First off no actual scientist thought it was even a constant for decades at least. It’s more like saying a car went from stopped at a light to some speed x a block later giving it an average acceleration of y. This is the Hubble expansion, simply a current measurement of the receding velocity of far off things in the universe whose rate are correlated to their distance in a rather linear relationship. In fact, most believe there was a period of inflation faster than light early on to account for how balanced and equal disparate sections of the universe are, despite no time for equilibrium to occur since the Big Bang.
Currently, we can’t even agree on this average acceleration because measuring expansion by cosmic markers of stars like cephid variables and measuring it by the cosmic microwave background give
conflicting results.

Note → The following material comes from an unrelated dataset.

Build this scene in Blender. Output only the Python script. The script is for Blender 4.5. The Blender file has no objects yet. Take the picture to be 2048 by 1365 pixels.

This is called the hubble tension and underlines how we don’t have a handle on even gross measurements yet.
In 1998 it was discovered the universe was actually accelerating in its expansion, the 2011 Nobel Prize in physics was awarded to Saul Perlmutter at the Lawrence Berkeley National Lab and Brian Schmidt at the Australian National Lab and Adam Reiss at Johns Hopkins University for their discovery. Until then everyone was hung up on the universe slowing down its expansion, falling back in on itself, expanding forever but never reaching a critical size, or continuing to expand forever but doing so more and more slowly. Turns out it was none of them at all.